DFA urged to work with Vietnam on Code of Conduct in S. China Sea | Inquirer News

DFA urged to work with Vietnam on Code of Conduct in S. China Sea

/ 05:20 AM January 03, 2019

Former Foreign Secretary Albert del Rosario urged the Department of Foreign Affairs (DFA) to work with Vietnam to block pro-China provisions in the proposed Code of Conduct (COC) in the South China Sea.

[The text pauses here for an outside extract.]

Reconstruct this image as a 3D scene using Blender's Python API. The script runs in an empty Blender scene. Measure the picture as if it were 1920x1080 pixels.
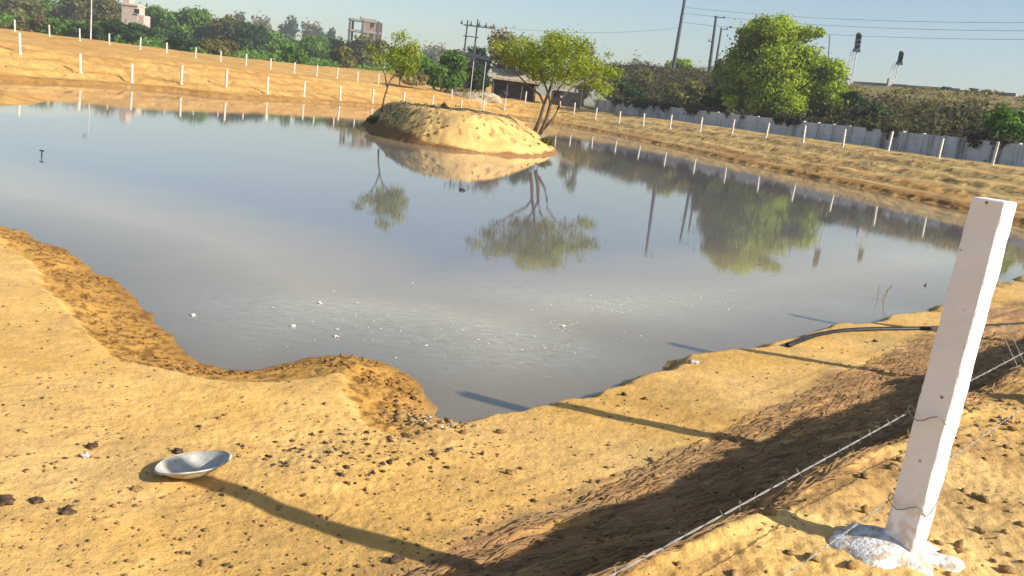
import bpy, bmesh, math, random
import numpy as np
from mathutils import Vector, Matrix, noise as mnoise

# ---------------------------------------------------------------- camera maths
F = 1700.0; ROLL = math.radians(7.0); PITCH = math.atan(358.0 / F); H = 2.4
_fw = np.array([0, math.cos(PITCH), -math.sin(PITCH)]); _r0 = np.array([1.0, 0, 0]); _u0 = np.cross(_r0, _fw)
_c, _s = math.cos(ROLL), math.sin(ROLL)
CR = _c * _r0 + _s * _u0; CU = -_s * _r0 + _c * _u0; CF = _fw
def ray(x, y): return (x - 960) / F * CR - (y - 540) / F * CU + CF
def gz(x, y, z=0.0):                       # photo pixel -> point on level z
    d = ray(x, y); t = (z - H) / d[2]; return np.array([d[0] * t, d[1] * t, z])
def gd(x, y, D):                           # photo pixel -> point at depth Y = D
    d = ray(x, y); t = D / d[1]; return np.array([d[0] * t, D, H + d[2] * t])

sc = bpy.context.scene
cam_d = bpy.data.cameras.new("camera"); cam = bpy.data.objects.new("camera", cam_d); sc.collection.objects.link(cam)
cam_d.sensor_width = 36; cam_d.lens = F / 1920 * 36; cam_d.clip_start = 0.05; cam_d.clip_end = 8000
M = Matrix(((CR[0], CU[0], -CF[0], 0), (CR[1], CU[1], -CF[1], 0), (CR[2], CU[2], -CF[2], H), (0, 0, 0, 1)))
cam.matrix_world = M; sc.camera = cam

# ---------------------------------------------------------------- light
SUN_BEAR, SUN_EL = math.radians(113), math.radians(29)
w = bpy.data.worlds.new("World"); sc.world = w; w.use_nodes = True
nt = w.node_tree; bg = nt.nodes['Background']
sky = nt.nodes.new('ShaderNodeTexSky'); sky.sky_type = 'NISHITA'; sky.sun_disc = False
sky.sun_elevation = SUN_EL; sky.sun_rotation = SUN_BEAR; sky.altitude = 200
sky.air_density = 1.0; sky.dust_density = 1.3; sky.ozone_density = 1.6
nt.links.new(sky.outputs[0], bg.inputs[0]); bg.inputs[1].default_value = 0.077
sd = bpy.data.lights.new("sun", 'SUN'); so = bpy.data.objects.new("sun", sd); sc.collection.objects.link(so)
sd.energy = 4.1; sd.angle = math.radians(0.6); sd.color = (1.0, 0.93, 0.82)
sv = Vector((math.sin(SUN_BEAR) * math.cos(SUN_EL), math.cos(SUN_BEAR) * math.cos(SUN_EL), math.sin(SUN_EL)))
so.rotation_euler = sv.to_track_quat('Z', 'Y').to_euler()
sc.view_settings.view_transform = 'Standard'; sc.view_settings.look = 'None'
sc.view_settings.exposure = 0.92; sc.view_settings.gamma = 1; sc.view_settings.use_curve_mapping = False
sc.cycles.max_bounces = 6; sc.cycles.transparent_max_bounces = 12; sc.cycles.caustics_reflective = False; sc.cycles.caustics_refractive = False

# ---------------------------------------------------------------- helpers
rng = np.random.default_rng(7); random.seed(7)
def smooth(a, b, x):
    t = np.clip((x - a) / (b - a), 0, 1); return t * t * (3 - 2 * t)
def _hash(ix, iy, s):
    h = (ix.astype(np.int64) * 374761393 + iy.astype(np.int64) * 668265263 + s * 1442695041) & 0xffffffff
    h = ((h ^ (h >> 13)) * 1274126177) & 0xffffffff
    return ((h ^ (h >> 16)) & 0xffff) / 65535.0
def vnoise(x, y, s=0):
    x = np.asarray(x, float); y = np.asarray(y, float)
    ix = np.floor(x); iy = np.floor(y); fx = x - ix; fy = y - iy
    fx = fx * fx * (3 - 2 * fx); fy = fy * fy * (3 - 2 * fy)
    a = _hash(ix, iy, s); b = _hash(ix + 1, iy, s); c = _hash(ix, iy + 1, s); d = _hash(ix + 1, iy + 1, s)
    return (a * (1 - fx) + b * fx) * (1 - fy) + (c * (1 - fx) + d * fx) * fy - 0.5
def fbm(x, y, s=0, o=3):
    r = 0; a = 1
    for k in range(o):
        r = r + a * vnoise(x * 2 ** k + 17 * k, y * 2 ** k - 9 * k, s + k); a *= 0.5
    return r

def obj(name, me, mat=None, parent=None):
    o = bpy.data.objects.new(name, me); sc.collection.objects.link(o)
    if mat is not None and not me.materials: me.materials.append(mat)
    if parent is not None: o.parent = parent
    return o
def tag(o, label=None, cat=None, group=None, kind=None):
    if label: o['label'] = label
    if cat: o['category'] = cat
    if group: o['group'] = group
    if kind: o['kind'] = kind
    return o
def thing(name, loc, label, cat, group=None, rz=0.0):
    o = bpy.data.objects.new(name, None); sc.collection.objects.link(o)
    o.empty_display_size = 0.2; o.location = tuple(loc); o.rotation_euler = (0, 0, rz)
    return tag(o, label, cat, group)

class MB:
    def __init__(s): s.v = []; s.f = []
    def add(s, vs, fs):
        b = len(s.v); s.v += [tuple(v) for v in vs]; s.f += [tuple(i + b for i in f) for f in fs]
    def box(s, c, size, rz=0.0, tilt=None):
        hx, hy, hz = size[0] / 2, size[1] / 2, size[2] / 2; R = Matrix.Rotation(rz, 3, 'Z')
        if tilt is not None: R = tilt @ R
        vs = [Vector(c) + R @ Vector((x * hx, y * hy, z * hz)) for z in (-1, 1) for x, y in ((-1, -1), (1, -1), (1, 1), (-1, 1))]
        s.add(vs, [(3, 2, 1, 0), (4, 5, 6, 7), (0, 1, 5, 4), (1, 2, 6, 5), (2, 3, 7, 6), (3, 0, 4, 7)])
    def tube(s, pts, rad, n=7, cap=True):
        pts = [Vector(p) for p in pts]
        if not hasattr(rad, '__len__'): rad = [rad] * len(pts)
        rings = []; rad = [float(q) for q in rad]
        for i, p in enumerate(pts):
            t = (pts[min(i + 1, len(pts) - 1)] - pts[max(i - 1, 0)]).normalized()
            a = Vector((0, 0, 1)) if abs(t.z) < 0.9 else Vector((1, 0, 0))
            u = t.cross(a).normalized(); v = t.cross(u)
            rings.append([p + rad[i] * (u * math.cos(2 * math.pi * k / n) + v * math.sin(2 * math.pi * k / n)) for k in range(n)])
        vs = [q for r in rings for q in r]; fs = []
        for i in range(len(pts) - 1):
            for k in range(n):
                fs.append((i * n + k, i * n + (k + 1) % n, (i + 1) * n + (k + 1) % n, (i + 1) * n + k))
        if cap: fs.append(tuple(range(n))[::-1]); fs.append(tuple((len(pts) - 1) * n + k for k in range(n)))
        s.add(vs, fs)
    def lump(s, c, r, seed=0, sub=1, rough=0.35):
        bm = bmesh.new(); bmesh.ops.create_icosphere(bm, subdivisions=sub, radius=1.0)
        o3 = Vector((seed * 3.7, seed * 1.3, seed * 7.1)); vs = []
        for v in bm.verts:
            k = 1 + rough * mnoise.noise(v.co * 1.3 + o3) * 1.6
            vs.append((c[0] + v.co.x * r[0] * k, c[1] + v.co.y * r[1] * k, c[2] + v.co.z * r[2] * k))
        fs = [tuple(v.index for v in f.verts) for f in bm.faces]; bm.free(); s.add(vs, fs)
    def build(s, name, mat, parent=None, smooth_=False):
        me = bpy.data.meshes.new(name); me.from_pydata(s.v, [], s.f); me.update()
        if smooth_: me.polygons.foreach_set('use_smooth', [True] * len(me.polygons))
        return obj(name, me, mat, parent)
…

As negotiations for a COC between the 10 Association of Southeast Asian Nations (Asean) and China resume early this year, Del Rosario warned that China would use the agreement to legitimize its weaponized artificial islands in the disputed sea.


Exercise vigilance

“We will need to exercise utmost vigilance in ensuring that the COC is not utilized by Beijing for the purpose of protecting what has been declared as being unlawful by the arbitral tribunal, which is now an integral part of international law,” Del Rosario said on Wednesday.


“Clearly, it would be a constructive move to consult with Vietnam to give us an opportunity to share and appreciate each other’s views, which could lead to an agreed plan of action that is beneficial not only to both countries but to others as well,” he added.

He said the Philippines should support certain positions taken by Vietnam in its negotiating draft COC namely:

Banning any new air defense identification zone in which all aircraft must identify themselves to Chinese authorities;

Clarifying maritime entitlements in accordance with international law;

Blocking a proposal by China to ban military drills in the South China Sea with countries outside the region unless all signatories agree; and

Blocking Beijing’s proposal to exclude foreign oil firms by limiting joint development deals to China and Southeast Asia.

Asean consensus needed


“An Asean consensus on the aforementioned specifics, if achieved, will serve to demonstrate to the world that the 10 Asean states as a solid body are willing to strongly uphold its centrality and not allow itself to be bullied and bribed,” Del Rosario stressed.

Asean and China officially started negotiations for a sea code in November 2017.